## Given task
In your copy, leave out the pictures; write out all the data exactly.

• • • •

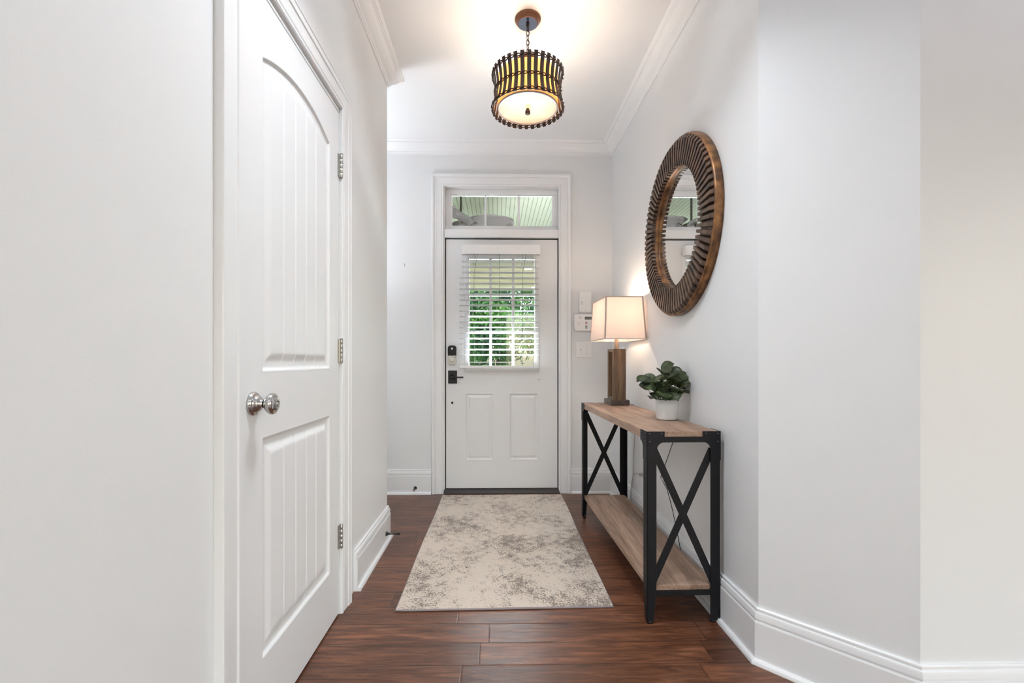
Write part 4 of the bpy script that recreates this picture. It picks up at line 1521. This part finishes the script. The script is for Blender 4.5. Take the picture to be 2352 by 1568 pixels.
# ------------------------------------------------------------------ rug
RC = [(-0.446, 1.999), (0.512, 2.016), (0.521, 3.698), (-0.440, 3.694)]
rg = tag(empty('rug', (0.035, 2.85, 0)), 'beige and taupe distressed runner rug on the dark wood floor', 'rug')
b = MB()
NU, NV = 24, 40
top = []
for j in range(NV + 1):
    for i in range(NU + 1):
        u, v = i / NU, j / NV
        ax = RC[0][0] + (RC[1][0] - RC[0][0]) * u
        ay = RC[0][1] + (RC[1][1] - RC[0][1]) * u
        bx = RC[3][0] + (RC[2][0] - RC[3][0]) * u
        by = RC[3][1] + (RC[2][1] - RC[3][1]) * u
        x, y = ax + (bx - ax) * v, ay + (by - ay) * v
        x += 0.0025 * math.sin(9 * v + 1) * (1 if u in (0, 1) else 0)
        top.append((x, y, 0.0085 + 0.0010 * math.sin(7 * v * u + 3 * v)))
b.add(top, [(j * (NU + 1) + i, j * (NU + 1) + i + 1, (j + 1) * (NU + 1) + i + 1, (j + 1) * (NU + 1) + i) for j in range(NV) for i in range(NU)], True)
k = NU + 1
ring = [i for i in range(k)] + [j * k + NU for j in range(1, NV + 1)] + [NV * k + i for i in range(NU - 1, -1, -1)] + [j * k for j in range(NV - 1, 0, -1)]
o = len(b.v)
rp = [top[i] for i in ring]
b.add(rp + [(x, y, 0.0) for x, y, z in rp], [(i, len(rp) + i, len(rp) + (i + 1) % len(rp), (i + 1) % len(rp)) for i in range(len(rp))], False)
b.build('rug_pile', 'rug', rg)
b = MB()
b.tube([(x, y, 0.0046) for x, y, z in rp], 0.0045, 8, closed=True)
b.build('binding', 'rug_edge', rg)

# ------------------------------------------------------------------ porch and garden
PYF = 9.9
structure(MB().box((-7, YW + TH, -0.22), (7, PYF, -0.06)).build('porch_floor', 'concrete', origin=(0, 6, -0.22)))
structure(MB().box((-7, YW + TH, 3.10), (7, PYF, 3.20)).build('porch_ceiling', 'bead', origin=(0, 6, 3.10)))
b = MB()
b.box((-7, 9.65, 2.66), (7, 9.85, 3.10))
structure(b.build('porch_beam', 'beam', origin=(0, 9.75, 2.66)))
structure(MB().box((-7, 9.62, 2.60), (7, 9.88, 2.66)).build('trim_13', 'beam_trim', origin=(0, 9.75, 2.60)))
structure(MB().box((-30, PYF, -0.32), (30, 45, -0.25)).build('lawn', 'grass', origin=(0, 20, -0.3)))

# ceiling fan with palm leaf blades
FX, FY, FZ = -0.430, 5.400, 2.675
fn = tag(empty('ceiling_fan', (FX, FY, FZ - 0.05)), 'porch ceiling fan with woven palm leaf blades seen through the transom', 'ceiling fan')
TF = Matrix.Translation((FX, FY, 0))
MB().lathe([(0.013, FZ + 0.06), (0.013, 3.06), (0.06, 3.07), (0.065, 3.10)], TF, 24).build('downrod', 'fan', fn)
MB().lathe([(0.0, FZ - 0.060), (0.05, FZ - 0.055), (0.10, FZ - 0.02), (0.115, FZ + 0.01), (0.10, FZ + 0.045), (0.05, FZ + 0.065), (0.015, FZ + 0.072), (0, FZ + 0.072)], TF, 40).build('motor', 'fan', fn)
for k in range(5):
    a = math.radians(-18 + 72 * k)
    b = MB()
    NL, NW = 14, 6
    vs_, fs_ = [], []
    for side in (0, 1):
        for i in range(NL + 1):
            t = i / NL
            wd = 0.175 * (math.sin(PI * (0.10 + 0.90 * t)) ** 0.55 if t < 1 else 0.02)
            for j in range(-NW // 2, NW // 2 + 1):
                q = j / (NW / 2)
                vs_.append((0.13 + t * 0.52, q * wd, FZ + 0.02 - 0.035 * t * t - q * 0.045 + 0.02 * (1 - q * q) + (0.006 if side else 0)))
    kk = NW + 1
    nn = (NL + 1) * kk
    for i in range(NL):
        for j in range(NW):
            f_ = (i * kk + j, (i + 1) * kk + j, (i + 1) * kk + j + 1, i * kk + j + 1)
            fs_ += [f_, tuple(nn + q for q in f_[::-1])]
    bd = [j for j in range(kk)] + [i * kk + NW for i in range(1, NL + 1)] + [NL * kk + j for j in range(NW - 1, -1, -1)] + [i * kk for i in range(NL - 1, 0, -1)]
    for i in range(len(bd)):
        i2 = bd[(i + 1) % len(bd)]
        fs_.append((bd[i], i2, nn + i2, nn + bd[i]))
    b.add(vs_, fs_, True, TF @ Matrix.Rotation(a, 4, 'Z'))
    bo = b.build('blade', 'wicker', fn)
    MB().tube([(0.09, 0, FZ), (0.20, 0, FZ + 0.035)], 0.012, 8, T=TF @ Matrix.Rotation(a, 4, 'Z')).build('blade_bracket', 'fan', bo)

# trees behind the porch
rnd = random.Random(5)


def make_tree(x, y, h, r):
    t = tag(empty('tree', (x, y, -0.25)), 'leafy green tree standing beyond the porch, behind the door window', 'tree', 'trees beyond the porch')
    m = MB()
    m.tube([(x, y, -0.25), (x + 0.1, y, h * 0.35), (x, y + 0.1, h * 0.8)], [0.22, 0.16, 0.06], 10)
    m.build('trunk', 'bark', t)
    m = MB()
    lobes = [(x + rnd.uniform(-0.7, 0.7) * r, y + rnd.uniform(-0.5, 0.2) * r, h * rnd.uniform(0.08, 0.95), r * rnd.uniform(0.4, 0.62)) for _ in range(15)]
    for (lx, ly, lz, lr) in lobes:
        for _ in range(1250 if y < 16 else 520):
            d = Vector((rnd.gauss(0, 1), rnd.gauss(0, 1), rnd.gauss(0, 1))).normalized()
            if d.y > 0.5:
                d.y = -d.y
            c = Vector((lx, ly, lz)) + d * lr * rnd.uniform(0.72, 1.0)
            if c.z < -0.2:
                continue
            nrm = (d + Vector((rnd.uniform(-0.8, 0.8), rnd.uniform(-0.8, 0.8), rnd.uniform(-0.3, 0.9)))).normalized()
            a_ = nrm.cross(Vector((rnd.uniform(-1, 1), rnd.uniform(-1, 1), rnd.uniform(-1, 1)))).normalized()
            b_ = nrm.cross(a_)
            s_ = rnd.uniform(0.04, 0.09) if y < 16 else rnd.uniform(0.08, 0.15)
            m.add([c - a_ * s_, c - b_ * s_ * 0.45, c + a_ * s_, c + b_ * s_ * 0.45], [(0, 1, 2, 3)], False)
    m.build('foliage', 'foliage', t)


for x, y, h, r in ((-4.4, 14.0, 6.2, 1.75), (0.1, 13.4, 6.4, 1.9), (4.6, 14.2, 6.0, 1.75), (-2.4, 19.0, 7.4, 2.3), (3.2, 19.4, 7.6, 2.4), (-8.2, 19.5, 7.2, 2.2), (8.8, 19.0, 7.2, 2.2)):
    make_tree(x, y, h, r)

• • • •

## Solution to this problem
Write part 4 of the bpy script that recreates this picture. It picks up at line 1521. This part finishes the script. The script is for Blender 4.5. Take the picture to be 2352 by 1568 pixels.
# ------------------------------------------------------------------ rug
RC = [(-0.446, 1.999), (0.512, 2.016), (0.521, 3.698), (-0.440, 3.694)]
rg = tag(empty('rug', (0.035, 2.85, 0)), 'beige and taupe distressed runner rug on the dark wood floor', 'rug')
b = MB()
NU, NV = 24, 40
top = []
for j in range(NV + 1):
    for i in range(NU + 1):
        u, v = i / NU, j / NV
        ax = RC[0][0] + (RC[1][0] - RC[0][0]) * u
        ay = RC[0][1] + (RC[1][1] - RC[0][1]) * u
        bx = RC[3][0] + (RC[2][0] - RC[3][0]) * u
        by = RC[3][1] + (RC[2][1] - RC[3][1]) * u
        x, y = ax + (bx - ax) * v, ay + (by - ay) * v
        x += 0.0025 * math.sin(9 * v + 1) * (1 if u in (0, 1) else 0)
        top.append((x, y, 0.0085 + 0.0010 * math.sin(7 * v * u + 3 * v)))
b.add(top, [(j * (NU + 1) + i, j * (NU + 1) + i + 1, (j + 1) * (NU + 1) + i + 1, (j + 1) * (NU + 1) + i) for j in range(NV) for i in range(NU)], True)
k = NU + 1
ring = [i for i in range(k)] + [j * k + NU for j in range(1, NV + 1)] + [NV * k + i for i in range(NU - 1, -1, -1)] + [j * k for j in range(NV - 1, 0, -1)]
o = len(b.v)
rp = [top[i] for i in ring]
b.add(rp + [(x, y, 0.0) for x, y, z in rp], [(i, len(rp) + i, len(rp) + (i + 1) % len(rp), (i + 1) % len(rp)) for i in range(len(rp))], False)
b.build('rug_pile', 'rug', rg)
b = MB()
b.tube([(x, y, 0.0046) for x, y, z in rp], 0.0045, 8, closed=True)
b.build('binding', 'rug_edge', rg)

# ------------------------------------------------------------------ porch and garden
PYF = 9.9
structure(MB().box((-7, YW + TH, -0.22), (7, PYF, -0.06)).build('porch_floor', 'concrete', origin=(0, 6, -0.22)))
structure(MB().box((-7, YW + TH, 3.10), (7, PYF, 3.20)).build('porch_ceiling', 'bead', origin=(0, 6, 3.10)))
b = MB()
b.box((-7, 9.65, 2.66), (7, 9.85, 3.10))
structure(b.build('porch_beam', 'beam', origin=(0, 9.75, 2.66)))
structure(MB().box((-7, 9.62, 2.60), (7, 9.88, 2.66)).build('trim_13', 'beam_trim', origin=(0, 9.75, 2.60)))
structure(MB().box((-30, PYF, -0.32), (30, 45, -0.25)).build('lawn', 'grass', origin=(0, 20, -0.3)))

# ceiling fan with palm leaf blades
FX, FY, FZ = -0.430, 5.400, 2.675
fn = tag(empty('ceiling_fan', (FX, FY, FZ - 0.05)), 'porch ceiling fan with woven palm leaf blades seen through the transom', 'ceiling fan')
TF = Matrix.Translation((FX, FY, 0))
MB().lathe([(0.013, FZ + 0.06), (0.013, 3.06), (0.06, 3.07), (0.065, 3.10)], TF, 24).build('downrod', 'fan', fn)
MB().lathe([(0.0, FZ - 0.060), (0.05, FZ - 0.055), (0.10, FZ - 0.02), (0.115, FZ + 0.01), (0.10, FZ + 0.045), (0.05, FZ + 0.065), (0.015, FZ + 0.072), (0, FZ + 0.072)], TF, 40).build('motor', 'fan', fn)
for k in range(5):
    a = math.radians(-18 + 72 * k)
    b = MB()
    NL, NW = 14, 6
    vs_, fs_ = [], []
    for side in (0, 1):
        for i in range(NL + 1):
            t = i / NL
            wd = 0.175 * (math.sin(PI * (0.10 + 0.90 * t)) ** 0.55 if t < 1 else 0.02)
            for j in range(-NW // 2, NW // 2 + 1):
                q = j / (NW / 2)
                vs_.append((0.13 + t * 0.52, q * wd, FZ + 0.02 - 0.035 * t * t - q * 0.045 + 0.02 * (1 - q * q) + (0.006 if side else 0)))
    kk = NW + 1
    nn = (NL + 1) * kk
    for i in range(NL):
        for j in range(NW):
            f_ = (i * kk + j, (i + 1) * kk + j, (i + 1) * kk + j + 1, i * kk + j + 1)
            fs_ += [f_, tuple(nn + q for q in f_[::-1])]
    bd = [j for j in range(kk)] + [i * kk + NW for i in range(1, NL + 1)] + [NL * kk + j for j in range(NW - 1, -1, -1)] + [i * kk for i in range(NL - 1, 0, -1)]
    for i in range(len(bd)):
        i2 = bd[(i + 1) % len(bd)]
        fs_.append((bd[i], i2, nn + i2, nn + bd[i]))
    b.add(vs_, fs_, True, TF @ Matrix.Rotation(a, 4, 'Z'))
    bo = b.build('blade', 'wicker', fn)
    MB().tube([(0.09, 0, FZ), (0.20, 0, FZ + 0.035)], 0.012, 8, T=TF @ Matrix.Rotation(a, 4, 'Z')).build('blade_bracket', 'fan', bo)

# trees behind the porch
rnd = random.Random(5)


def make_tree(x, y, h, r):
    t = tag(empty('tree', (x, y, -0.25)), 'leafy green tree standing beyond the porch, behind the door window', 'tree', 'trees beyond the porch')
    m = MB()
    m.tube([(x, y, -0.25), (x + 0.1, y, h * 0.35), (x, y + 0.1, h * 0.8)], [0.22, 0.16, 0.06], 10)
    m.build('trunk', 'bark', t)
    m = MB()
    lobes = [(x + rnd.uniform(-0.7, 0.7) * r, y + rnd.uniform(-0.5, 0.2) * r, h * rnd.uniform(0.08, 0.95), r * rnd.uniform(0.4, 0.62)) for _ in range(15)]
    for (lx, ly, lz, lr) in lobes:
        for _ in range(1250 if y < 16 else 520):
            d = Vector((rnd.gauss(0, 1), rnd.gauss(0, 1), rnd.gauss(0, 1))).normalized()
            if d.y > 0.5:
                d.y = -d.y
            c = Vector((lx, ly, lz)) + d * lr * rnd.uniform(0.72, 1.0)
            if c.z < -0.2:
                continue
            nrm = (d + Vector((rnd.uniform(-0.8, 0.8), rnd.uniform(-0.8, 0.8), rnd.uniform(-0.3, 0.9)))).normalized()
            a_ = nrm.cross(Vector((rnd.uniform(-1, 1), rnd.uniform(-1, 1), rnd.uniform(-1, 1)))).normalized()
            b_ = nrm.cross(a_)
            s_ = rnd.uniform(0.04, 0.09) if y < 16 else rnd.uniform(0.08, 0.15)
            m.add([c - a_ * s_, c - b_ * s_ * 0.45, c + a_ * s_, c + b_ * s_ * 0.45], [(0, 1, 2, 3)], False)
    m.build('foliage', 'foliage', t)


for x, y, h, r in ((-4.4, 14.0, 6.2, 1.75), (0.1, 13.4, 6.4, 1.9), (4.6, 14.2, 6.0, 1.75), (-2.4, 19.0, 7.4, 2.3), (3.2, 19.4, 7.6, 2.4), (-8.2, 19.5, 7.2, 2.2), (8.8, 19.0, 7.2, 2.2)):
    make_tree(x, y, h, r)